Just running through some plans for the future development of this proposed idea from last May, and it occurs to me that limiting the attrition damage to people is a big damn mistake.  After all, it is not only people that fall and break and get damaged and cease functioning when a party staggers their way through a forbidding landscape.  So does their stuff.  Picks break from use, tents tear from winds, handles snap, gourds split and so on.  In the bigger picture, the hulls of boats and the axles from wagons stress steadily over time and with heavy use, until they too give out.

The boat that sits in the harbour, even in a storm, does not do the work of a boat that beats the waves for months at a time.  Yet when have you ever seen a ship damage table that didn't involve a storm or a battle?  Do you not think the crew is kept busy steadily repairing ropes and sails, and not just from the last gale?

So what is needed is a clear structure on how hit point damage to characters is marked side-by-side with damage to their goods and equipment, from pots to sandle-straps ... and then what is needed is a rational, convenient method of maintaining that damage which is as easy to effect as returning lost hit points.

I don't have it, but this is one of those posts where I declare the problem, and then I go away and think about it.


Carl said...

It reads like you're describing a method of depreciation for equipment.

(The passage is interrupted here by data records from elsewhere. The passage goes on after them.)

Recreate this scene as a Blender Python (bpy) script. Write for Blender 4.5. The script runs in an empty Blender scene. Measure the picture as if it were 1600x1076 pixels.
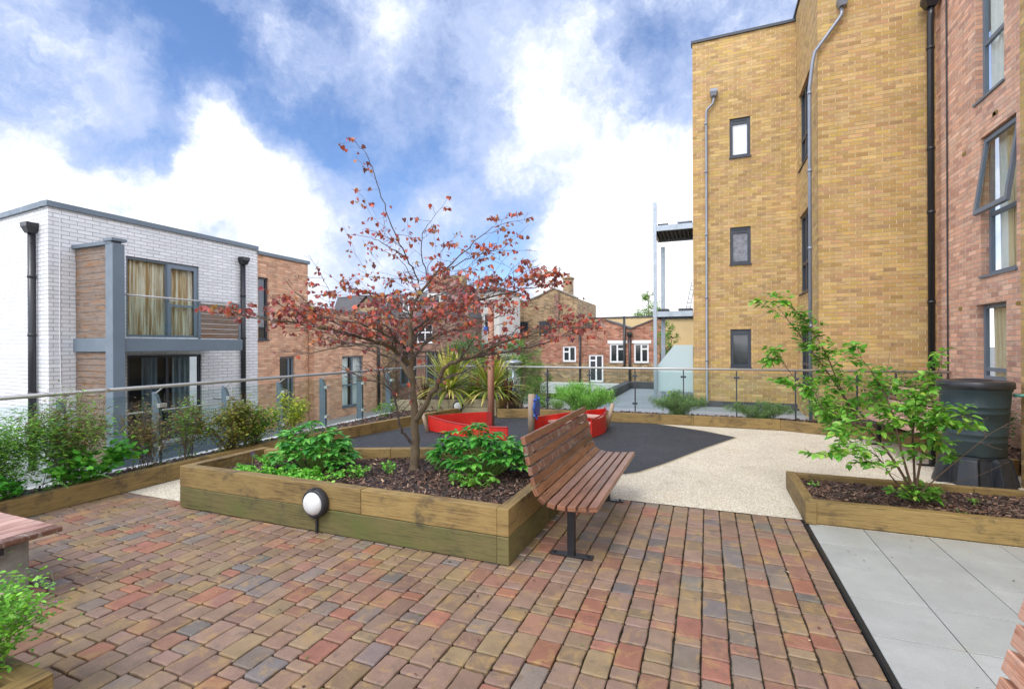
import bpy, math, random
from mathutils import Vector, Matrix
R = math.radians
rnd = random.Random(7)
scene = bpy.context.scene
col = scene.collection

# ------------------------------------------------------------------ camera
cd = bpy.data.cameras.new("camera"); cam = bpy.data.objects.new("camera", cd); col.objects.link(cam)
cd.sensor_width = 36; cd.lens = 36 * 761 / 1600; cd.shift_y = 3 / 1600; cd.clip_start = 0.05; cd.clip_end = 2000
cam.matrix_world = Matrix.Translation((0, 0, 1.6)) @ Matrix.Rotation(R(21.8), 4, 'Z') @ Matrix.Rotation(R(90), 4, 'X') @ Matrix.Rotation(R(-.25), 4, 'Z')
scene.camera = cam
scene.view_settings.view_transform = 'Standard'; scene.view_settings.look = 'None'
scene.view_settings.exposure = 0.9; scene.view_settings.gamma = 1
scene.cycles.max_bounces = 8; scene.cycles.transparent_max_bounces = 16
scene.cycles.caustics_reflective = False; scene.cycles.caustics_refractive = False

# ------------------------------------------------------------------ world
SUN_EL, SUN_AZ = 55, 192      # azimuth clockwise from +Y, where the sun stands
w = bpy.data.worlds.new("World"); scene.world = w; w.use_nodes = True
nt = w.node_tree; nt.nodes.clear()
class G:
    """tiny node helper"""
    def __init__(s, nt): s.nt = nt
    def n(s, t, **k):
        o = s.nt.nodes.new(t)
        for a, b in k.items(): setattr(o, a, b)
        return o
    def set(s, sock, v):
        if isinstance(v, bpy.types.NodeSocket): s.nt.links.new(v, sock)
        elif v is not None: sock.default_value = v
    def m(s, op, a, b=None, c=None, clamp=False):
        o = s.n('ShaderNodeMath', operation=op, use_clamp=clamp)
        s.set(o.inputs[0], a); s.set(o.inputs[1], b); s.set(o.inputs[2], c)
        return o.outputs[0]
    def v(s, op, a, b=None, sc=None):
        o = s.n('ShaderNodeVectorMath', operation=op); s.set(o.inputs[0], a); s.set(o.inputs[1], b)
        if sc is not None: s.set(o.inputs['Scale'], sc)
        return o.outputs['Value'] if op in ('LENGTH', 'DISTANCE', 'DOT_PRODUCT') else o.outputs[0]
    def noise(s, vec, scale, detail=4, rough=.5, out='Fac', dist=0):
        o = s.n('ShaderNodeTexNoise'); s.set(o.inputs['Vector'], vec); s.set(o.inputs['Scale'], scale)
        o.inputs['Detail'].default_value = detail; o.inputs['Roughness'].default_value = rough; o.inputs['Distortion'].default_value = dist
        return o.outputs[out]
    def ss(s, x, a, b, lo=0., hi=1., t='SMOOTHSTEP'):
        o = s.n('ShaderNodeMapRange', interpolation_type=t); s.set(o.inputs[0], x)
        for i, q in enumerate((a, b, lo, hi)): s.set(o.inputs[1 + i], q)
        return o.outputs[0]
    def mix(s, f, a, b, mode='MIX'):
        o = s.n('ShaderNodeMix', data_type='RGBA', blend_type=mode)
        s.set(o.inputs[0], f); s.set(o.inputs[6], a); s.set(o.inputs[7], b)
        return o.outputs[2]
    def ramp(s, x, stops, interp='LINEAR'):
        o = s.n('ShaderNodeValToRGB'); s.set(o.inputs[0], x); r = o.color_ramp; r.interpolation = interp
        while len(r.elements) < len(stops): r.elements.new(.5)
        for e, (p, c) in zip(r.elements, stops): e.position = p; e.color = (*c[:3], 1)
        return o.outputs[0]
    def xyz(s, a, b, c):
        o = s.n('ShaderNodeCombineXYZ'); s.set(o.inputs[0], a); s.set(o.inputs[1], b); s.set(o.inputs[2], c); return o.outputs[0]
    def sep(s, v):
        o = s.n('ShaderNodeSeparateXYZ'); s.set(o.inputs[0], v); return o.outputs
g = G(nt)
BL = [(-0.878, 0.371, 0.303, 0.111, 0.5), (-0.89, 0.397, 0.224, 0.097, 0.6), (-0.812, 0.461, 0.358, 0.069, 0.35), (-0.796, 0.46, 0.393, 0.057, 0.2), (-0.742, 0.609, 0.279, 0.156, 0.9), (-0.752, 0.558, 0.349, 0.079, 0.6), (-0.726, 0.647, 0.232, 0.135, 0.8), (-0.873, 0.434, 0.224, 0.103, 0.7), (-0.833, 0.508, 0.219, 0.089, 0.5), (-0.674, 0.716, 0.183, 0.145, 0.6), (-0.567, 0.807, 0.166, 0.104, 0.4), (-0.169, 0.97, 0.178, 0.261, 1.2), (-0.114, 0.931, 0.346, 0.191, 0.6), (-0.028, 0.997, 0.074, 0.167, 1.2), (-0.308, 0.948, 0.079, 0.11, 0.7), (-0.429, 0.77, 0.473, 0.21, 0.25), (-0.365, 0.851, 0.378, 0.131, 0.35), (-0.546, 0.671, 0.501, 0.083, 0.2), (-0.263, 0.851, 0.456, 0.185, 0.35), (-0.501, 0.756, 0.422, 0.077, 0.1), (-0.816, 0.392, 0.424, 0.08, 0.25), (-0.637, 0.607, 0.476, 0.066, 0.1), (-0.48, 0.833, 0.277, 0.102, 0.4), (0.045, 0.858, 0.512, 0.127, 0.3), (-0.709, 0.527, 0.468, 0.096, -0.7), (-0.768, 0.507, 0.391, 0.067, -0.6), (-0.706, 0.495, 0.506, 0.09, -0.4), (-0.61, 0.68, 0.408, 0.088, -0.3), (-0.614, 0.717, 0.331, 0.078, -0.6), (-0.685, 0.624, 0.376, 0.07, -0.5), (-0.808, 0.503, 0.306, 0.049, -0.5), (-0.852, 0.432, 0.296, 0.045, -0.4), (-0.4, 0.898, 0.182, 0.081, -0.8), (-0.368, 0.921, 0.132, 0.073, -0.8), (-0.359, 0.901, 0.243, 0.07, -0.4), (-0.282, 0.911, 0.301, 0.068, -0.3), (-0.568, 0.769, 0.294, 0.065, -0.4), (-0.181, 0.906, 0.382, 0.08, -0.2), (-0.848, 0.379, 0.372, 0.05, -0.2), (-0.58, 0.618, 0.531, 0.077, -0.3), (-0.774, 0.431, 0.464, 0.052, -0.2), (-0.518, 0.78, 0.351, 0.065, -0.3), (-0.661, 0.672, 0.334, 0.045, -0.5), (-0.103, 0.848, 0.521, 0.083, -0.2), (-0.07, 0.829, 0.554, 0.065, -0.1)]
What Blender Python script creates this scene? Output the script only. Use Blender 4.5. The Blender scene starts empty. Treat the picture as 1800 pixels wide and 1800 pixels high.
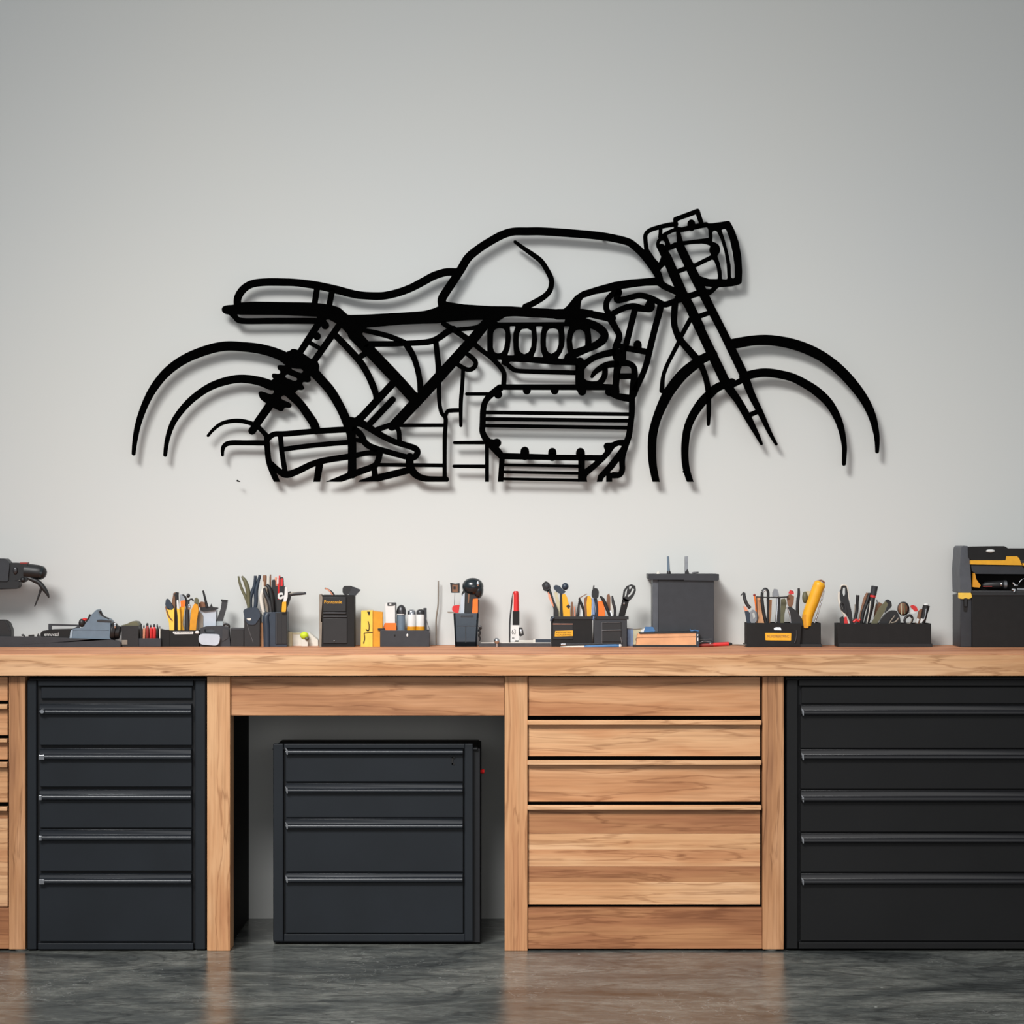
import bpy, math, random
from mathutils import Vector, Matrix
from mathutils.geometry import tessellate_polygon
random.seed(7)
SC = bpy.context.scene
COL = SC.collection

# ---------------------------------------------------------------- camera model
F_PX = 4000.0      # focal length for an 1800 px frame
CAM_D = 7.5        # distance camera - back wall
ZC = 1.2368        # lens height
HZ = 955.0         # horizon row
BENCH = ZC - (1150 - HZ) * 6.87 / F_PX      # worktop height
def X(px, y): return (px - 900.0) * (CAM_D + y) / F_PX
def Z(py, y): return ZC - (py - HZ) * (CAM_D + y) / F_PX
def R(px, y): return px * (CAM_D + y) / F_PX

# ---------------------------------------------------------------- materials
def lin(c):
    c /= 255.0
    return c / 12.92 if c <= 0.04045 else ((c + 0.055) / 1.055) ** 2.4
def rgb(r, g, b): return (lin(r), lin(g), lin(b), 1.0)
MATS = {}
def base_mat(name):
    m = bpy.data.materials.new(name); m.use_nodes = True
    nt = m.node_tree; nt.nodes.clear()
    out = nt.nodes.new('ShaderNodeOutputMaterial')
    b = nt.nodes.new('ShaderNodeBsdfPrincipled')
    nt.links.new(b.outputs[0], out.inputs[0])
    MATS[name] = m
    return m, nt, b
def node(nt, kind, **kw):
    n = nt.nodes.new(kind)
    for k, v in kw.items(): setattr(n, k, v)
    return n
def ramp(nt, fac, stops):
    r = nt.nodes.new('ShaderNodeValToRGB')
    els = r.color_ramp.elements
    while len(els) < len(stops): els.new(0.5)
    for e, (p, c) in zip(els, stops): e.position = p; e.color = c
    nt.links.new(fac, r.inputs[0]); return r.outputs[0]
def plain(name, col, rough=0.5, metal=0.0, spec=0.5, var=0.12, scale=40.0, bump=0.0, coat=0.0):
    m, nt, b = base_mat(name)
    tc = node(nt, 'ShaderNodeTexCoord')
    no = node(nt, 'ShaderNodeTexNoise'); no.inputs['Scale'].default_value = scale; no.inputs['Detail'].default_value = 3
    nt.links.new(tc.outputs['Object'], no.inputs['Vector'])
    c = rgb(*col)
    lo = tuple(x * (1 - var) for x in c[:3]) + (1,); hi = tuple(min(1, x * (1 + var)) for x in c[:3]) + (1,)
    nt.links.new(ramp(nt, no.outputs[0], [(0.3, lo), (0.7, hi)]), b.inputs['Base Color'])
    b.inputs['Roughness'].default_value = rough
    b.inputs['Metallic'].default_value = metal
    b.inputs['Specular IOR Level'].default_value = spec
    if coat: b.inputs['Coat Weight'].default_value = coat; b.inputs['Coat Roughness'].default_value = 0.15
    if bump:
        bp = node(nt, 'ShaderNodeBump'); bp.inputs['Strength'].default_value = bump; bp.inputs['Distance'].default_value = 0.001
        nt.links.new(no.outputs[0], bp.inputs['Height']); nt.links.new(bp.outputs[0], b.inputs['Normal'])
    return m
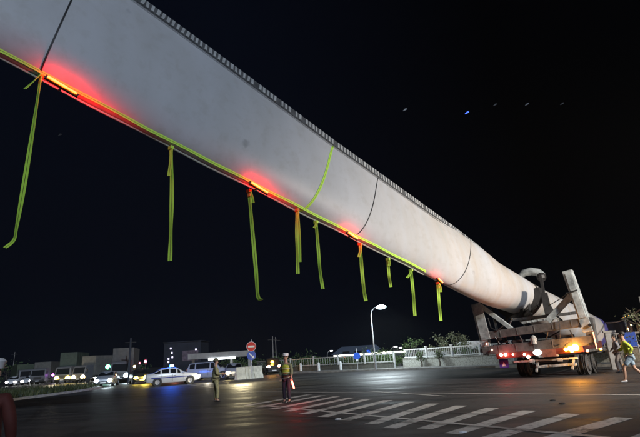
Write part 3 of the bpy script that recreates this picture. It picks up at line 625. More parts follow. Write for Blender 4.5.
# ---------------------------------------------------------------- vehicles
def car(name, loc, rz, label, cat, paint_m, suv=False, wagon=False, head=None, tail=None, police=False, group=None, far=False):
    e = empty(name, loc, rz, label, cat, group)
    if suv: st = [(-2.3, .55, .95, .95, .60), (-2.25, .45, 1.05, 1.12, .86), (-2.05, .40, 1.08, 1.66, .88), (-1.4, .30, 1.08, 1.74, .92), (.1, .28, 1.07, 1.75, .93), (.55, .28, 1.06, 1.70, .93), (1.15, .30, 1.05, 1.10, .92), (2.0, .35, .98, 1.02, .88), (2.3, .42, .86, .90, .70)]
    else: st = [(-2.3, .50, .80, .80, .62), (-2.22, .38, .93, .97, .80), (-1.72, .27, .96, 1.03, .86), (-1.05, .25, .96, 1.38, .88), (-.35, .24, .95, 1.44, .89), (.25, .24, .94, 1.41, .89), (.98, .25, .92, .98, .89), (1.9, .28, .82, .86, .85), (2.28, .36, .64, .68, .66)]
    mb = MB(); vs = []; rings = []
    for x, zb, zl, zr, w in st:
        cab_ = zr - zl > .2; wr = w * (.74 if cab_ else .90)
        ring = [(w * .90, zb), (w, zb + .18), (w, (zb + zl) / 2 + .08), (w * .965, zl), (wr, zr - (.03 if cab_ else .0)), (wr * .55, zr + .03), (0, zr + .045)]
        ring = ring + [(-a, b) for a, b in ring[-2::-1]]
        rings.append([Vector((x, a, b)) for a, b in ring])
    nn = len(rings[0])
    for r_ in rings: vs += r_
    fs = []
    for i in range(len(rings) - 1):
        for k in range(nn - 1): fs.append((i * nn + k, i * nn + k + 1, (i + 1) * nn + k + 1, (i + 1) * nn + k))
        fs.append((i * nn + nn - 1, i * nn, (i + 1) * nn, (i + 1) * nn + nn - 1))
    fs += [tuple(range(nn)), tuple((len(rings) - 1) * nn + k for k in range(nn))[::-1]]
    mb.add(vs, fs); mb.build('body', paint_m, e, smooth=True)
    def inset(q, m_=.06, out=.006):
        c = sum(q, Vector()) / 4; nrm = (q[1] - q[0]).cross(q[3] - q[0]).normalized()
        if nrm.dot(c - Vector((0, 0, .9))) < 0: nrm = -nrm
        r_ = []
        for i in range(4):
            a_, b_, d_ = q[i], q[(i + 1) % 4], q[i - 1]
            r_.append(a_ + (b_ - a_).normalized() * min(m_, (b_ - a_).length * .4) + (d_ - a_).normalized() * min(m_, (d_ - a_).length * .4) + nrm * out)
        return r_
    cabs = [i for i in range(len(st)) if st[i][3] - st[i][2] > .2]
    i0, i1 = cabs[0], cabs[-1]
    for side in (0, 1):
        kk = (3, 4) if side == 0 else (nn - 4, nn - 5)
        for i in range(i0 - (0 if suv else 1), i1 + 1):
            q = [rings[i][kk[0]], rings[i + 1][kk[0]], rings[i + 1][kk[1]], rings[i][kk[1]]]
            mb = MB(); mb.add(inset(q), [(0, 1, 2, 3)]); mb.build('side_window', M['glass'], e)
    for i, nm in ((i0 - 1, 'rear_window'), (i1, 'windscreen')):
        q = [rings[i][4], rings[i + 1][4], rings[i + 1][nn - 5], rings[i][nn - 5]]
        for z_ in q: z_.z += .0
        mb = MB(); mb.add(inset(q, .07, .05), [(0, 1, 2, 3)]); mb.build(nm, M['glass'], e)
    r_ = .37 if suv else .315; wx = (-1.35, 1.38)
    for x in wx:
        for sy in (-1, 1):
            w_ = wheel_mesh(e, (x, sy * (.81 if not suv else .84), r_), r_, .2, rim='rim'); w_.rotation_euler = (0, 0, R(90))
            mb = MB(); mb.cyl((x, sy * (.79 if not suv else .83), r_ + .02), r_ + .06, .205, 'Y', 22); mb.build('wheel_arch', M['blackp'], e)
    zf = .62 if not suv else .85
    mb = MB(); mb.box((2.27, 0, zf - .16), (.06, .9, .14)); mb.build('grille', M['blackp'], e)
    mb = MB(); mb.box((2.305, 0, .42), (.02, .5, .11)); mb.box((-2.31, 0, .60), (.02, .5, .11)); mb.build('number_plate', M['signwhite'], e)
    mb = MB(); mb.box((2.25, 0, .33), (.12, 1.35, .12)); mb.build('front_bumper_trim', M['blackp'], e, bevel=.02)
    for sy in (-.58, .58):
        mb = MB(); mb.ball((2.2, sy, zf), .17 if far else .11, 10, sc=(.9, 1.5, .8)); mb.build('headlight', M[head] if head else M['chrome'], e, smooth=True)
        mb = MB(); mb.ball((-2.22, sy, zf + (.12 if not suv else .22)), .10, 10, sc=(.9, 1.5, .9)); mb.build('tail_light', M[tail] if tail else M['signred'], e, smooth=True)
        if not far:
            mb = MB(); mb.ball((.78, sy * 1.72, 1.0 if not suv else 1.15), .09, 8, sc=(.8, 1, .8)); mb.build('wing_mirror', paint_m, e, smooth=True)
            for x in (-1.0, -.1, .85):
                mb = MB(); mb.box((x, (.912 if not suv else .955) * (1 if sy > 0 else -1), .62 if not suv else .75), (.014, .014, .58)); mb.build('door_seam', M['blackp'], e)
            for x in (-.25, .6):
                mb = MB(); mb.box((x - .5, (.915 if not suv else .95) * (1 if sy > 0 else -1), .80 if not suv else .92), (.16, .02, .03)); mb.build('door_handle', M['chrome'], e)
    if police:
        for sy in (-1, 1):
            mb = MB(); mb.box((-.2, sy * .906, .66), (3.3, .012, .07)); mb.build('side_stripe', M['bluep'], e)
        mb = MB(); mb.box((-.1, 0, 1.50), (.30, 1.1, .05)); mb.build('light_bar_base', M['blackp'], e)
        mb = MB(); mb.box((-.1, 0, 1.60), (.26, 1.05, .2), taper=.85); mb.build('light_bar', M['e_blue'], e, bevel=.02)
        lamp((-.1, 0, 1.95), (.02, .12, 1), 200, e, .35)
    return e
pr, pf = gnd(157, 389.3), gnd(190, 386.8); dirp = (pf - pr); pc = (pr + pf) / 2 + Vector((.45, .65, 0)); 
ang = math.atan2(dirp.y, dirp.x); pc = at(172.5, 386, 43)
car('police_car', (pc.x, pc.y, 0), R(24), 'white police saloon with a blue stripe and a lit blue roof light', 'police car', M['white'], police=True, head='e_warm')
p = gnd(205, 380.0); car('parked_suv', (p.x + .6, p.y, 0), R(2), 'silver four-wheel-drive car standing behind the police car', 'car', M['silver'], suv=True, tail='e_redcore')
lamp((p.x - 2.9, p.y - .6, 1.1), (1, .3, .15), 25, None, .1)
lamp((pc.x + 3.2, pc.y - .3, .7), (1, .9, .7), 60, None, .1)

def box_truck(loc, rz, label, boxm, L=6.0, h=3.4, head=None, group='lorries waiting beyond the island', spot=0, extra=None):
    e = empty('box_truck', loc, rz, label, 'lorry', group)       # faces local -Y (cab toward viewer at -Y)
    mb = MB(); mb.box((0, L / 2 - .4, .95 + (h - .95) / 2), (2.45, L, h - .95)); 
    for k in range(7): mb.box((0, -.2 + k * L / 6.3, .95 + (h - .95) / 2), (2.49, .05, h - 1.0))
    mb.build('cargo_box', boxm, e, bevel=.02)
    mb = MB(); prof = [(-2.35, .5), (-2.45, 1.25), (-2.2, 2.25), (-1.9, 2.45), (-.6, 2.5), (-.6, .5)]
    n_ = len(prof); mb.add([(-1.08, y, z) for y, z in prof] + [(1.08, y, z) for y, z in prof], [tuple(range(n_)), tuple(range(n_, 2 * n_))] + [(i, (i + 1) % n_, n_ + (i + 1) % n_, n_ + i) for i in range(n_)])
    mb.build('cab', mat('dull_cab_paint', (.16, .16, .17), .4), e, bevel=.05)
    mb = MB(); mb.add([(-.95, -2.43, 1.35), (.95, -2.43, 1.35), (.9, -2.23, 2.2), (-.9, -2.23, 2.2)], [(0, 1, 2, 3)]); mb.build('windscreen', M['glass'], e)
    mb = MB(); mb.box((0, L / 2 - 1, .75), (.9, L + 1.5, .25)); mb.build('chassis', M['dark'], e)
    mb = MB(); mb.box((0, -2.47, .55), (2.1, .14, .28)); mb.build('bumper', M['blackp'], e, bevel=.03)
    mb = MB()
    for k in range(4): mb.box((0, -2.47, .85 + k * .1), (1.1, .03, .05))
    mb.build('grille', M['blackp'], e)
    mb = MB(); mb.box((0, -2.55, .56), (.5, .02, .12)); mb.build('number_plate', M['signwhite'], e)
    for x in (-1.28, 1.28):
        mb = MB(); mb.box((x, -2.2, 1.75), (.14, .08, .42)); mb.bar((x * .82, -2.1, 1.9), (x, -2.2, 1.9), .03, .03); mb.build('mirror', M['blackp'], e)
    for y in (-1.55, L - 2.0):
        for x in (-.95, .95): wheel_mesh(e, (x, y, .45), .45, .26)
    for x in (-.78, .78):
        mb = MB(); mb.ball((x, -2.42, .8), .30 if head else .13, 10, sc=(1.2, .5, 1)); mb.build('headlight', M[head] if head else M['chrome'], e, smooth=True)
    if spot: lamp((0, -7.0, 1.3), (1, .88, .6) if head != 'e_cool' else (.8, .95, 1), spot * 2.2, e, .25)  # added point light without a body, brightens the cab and box
    return e
def far(px, Y): p = at(px, 370, Y); return (p.x, Y, 0)
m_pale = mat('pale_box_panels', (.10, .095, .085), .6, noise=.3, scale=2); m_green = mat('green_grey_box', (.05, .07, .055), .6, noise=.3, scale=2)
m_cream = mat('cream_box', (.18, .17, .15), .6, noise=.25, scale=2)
# the lorry with the printed pale side panel, behind the utility pole
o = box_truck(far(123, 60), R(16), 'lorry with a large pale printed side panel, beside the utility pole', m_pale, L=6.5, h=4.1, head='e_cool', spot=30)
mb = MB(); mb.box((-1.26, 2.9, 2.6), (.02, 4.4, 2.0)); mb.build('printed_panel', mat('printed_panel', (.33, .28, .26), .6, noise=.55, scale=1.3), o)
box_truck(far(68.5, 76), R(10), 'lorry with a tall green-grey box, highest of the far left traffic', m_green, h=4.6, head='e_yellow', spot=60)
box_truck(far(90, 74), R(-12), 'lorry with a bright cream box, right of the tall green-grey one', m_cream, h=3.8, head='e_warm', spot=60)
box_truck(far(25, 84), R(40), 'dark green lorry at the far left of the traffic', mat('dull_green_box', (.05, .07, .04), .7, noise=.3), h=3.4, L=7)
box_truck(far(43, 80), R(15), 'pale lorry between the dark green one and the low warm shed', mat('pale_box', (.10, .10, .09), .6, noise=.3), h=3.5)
# low shed
def shed(loc, rz, w, d, h, label, wallm, roofm, n=4, lit=None):
    e = empty('shed', loc, rz, label, 'building')
    mb = MB(); mb.box((0, 0, h / 2), (w, d, h)); mb.build('wall', wallm, e)
    mb = MB(); mb.prism([(-d / 2 - .4, h), (d / 2 + .4, h), (0, h + .9)], -w / 2 - .4, w / 2 + .4, f=lambda x, y, z: (z, x, y)); mb.build('roof', roofm, e)
    for k in range(n):
        x = -w / 2 + w * (k + .5) / n; mb = MB(); mb.box((x, -d / 2 - .02, h * .5), (w / n * .55, .05, h * .4)); mb.build('window', lit if lit and k % 2 else M['glass'], e)
    return e
shed(far(60, 90), 0, 5.5, 5, 2.6, 'low warm-lit shed behind the waiting lorries', M['wall'], M['darkwall'], 4, em('lit_window_warm', (1, .75, .5), .7))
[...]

Some concepts to consider:

* Full health of the item when new
* Residual health of the item, or how many hit points can be returned to the item after it has been damaged
* Estimated useful life of the item


I'd probably stick to the accounting concept.

The Hex Master said...

I think you may already have part of the answer. If I'm not mistaken, you already use a one percent loss of value per month mechanic in your game? Item integrity and maintenance costs could be easily pegged to this loss rate.

Arduin said...

I've always been pretty fond of the HP loss mechanic proposed, to be sure.

Applying the same to equipment, while awesome in theory, might be tricky in practice.

Would wooden/woolen items decay faster than stone/iron ones? Is the size of an item a factor? How to determine "Item HP"?

I'm not, of course, saying it cannot be done. Hell, if there's any way to find the answer, it'll be here.

It does interest me to think though: there was a rule somewhere, perhaps 3E, that vehicle damage was taken in 10ft "sections" on ships and so on.

Using these maintenance rules, it might be neat to design a castle in 10/5ft "sections" and then run it through the equations to generate more or less it's gradual decay: creating ruins.

I'm definitely looking forward to what comes up the pipeline.